Pemohon menilai pengertian `permufakatan jahat` dalam Pasal 88 KUHP yang menjadi rujukan dalam UU Tipikor adalah tidak jelas
Jakarta (ANTARA News) - Mantan Ketua Dewan Perwakilan Rakyat Setya Novanto mengajukan permohonan uji materi atas Pasal 88 Kitab Undang-undang Hukum Pidana (KUHP) dan Pasal 15 tentang pemberantasan Tindak Pidana Korupsi (UU Tipikor).

"Pemohon menilai pengertian permufakatan jahat dalam Pasal 88 KUHP yang menjadi rujukan dalam UU Tipikor adalah tidak jelas," ujar kuasa hukum Novanto, Syaefullah Hamid, di Gedung Mahkamah Konstitusi Jakarta, Rabu.

Menurut Novanto, frasa tersebut berpotensi menyebabkan terjadinya pelanggaran hak asasi akibat penegakan hukum yang keliru.

Pengertian permufakatan jahat sebagai "dua orang atau lebih bersepakat untuk melakukan kejahatan" hanya sesuai untuk diterapkan terhadap tindak pidana umum, sebagaimana dikatakan oleh Syaefullah.

"Sementara bila frasa tersebut digunakan dalam UU Tipikor maka akan berpotensi memunculkan kesewenang-wenangan," kata Syaefullah.

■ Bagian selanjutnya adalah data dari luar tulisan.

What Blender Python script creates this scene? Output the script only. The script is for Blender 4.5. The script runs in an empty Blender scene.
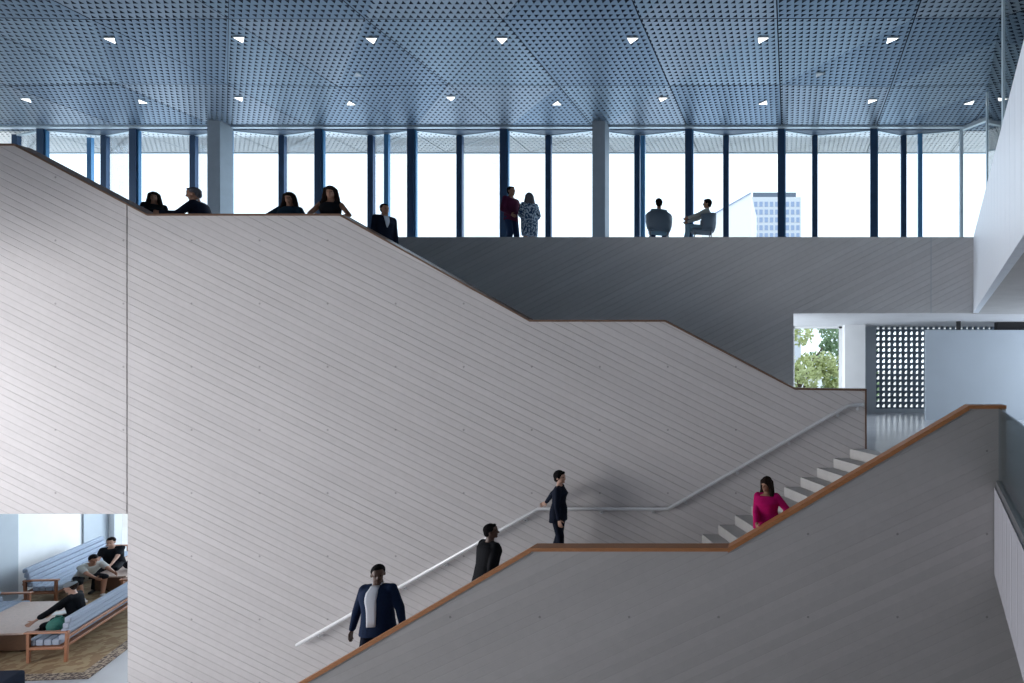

Novanto sebelumnya diduga terlibat dalam permufakatan jahat untuk memperpanjang izin divestasi saham PT Freeport Indonesia.

Sementara pihak Novanto menyebutkan bahwa hal itu mustahil dilakukan karena dirinya tidak memiliki kewenangan untuk memutuskan hal tersebut.

"Pemohon mempertanyakan kualifikasi dan kompetensinya untuk memperpanjang kontrak Freeport tersebut, sehingga kenapa pemohon harus dikenai Pasal 15," kata Syaefullah.

Pihak Novanto juga merasa keberatan karena Kejaksaan Agung memanggil Novanto berdasarkan dua pasal tersebut.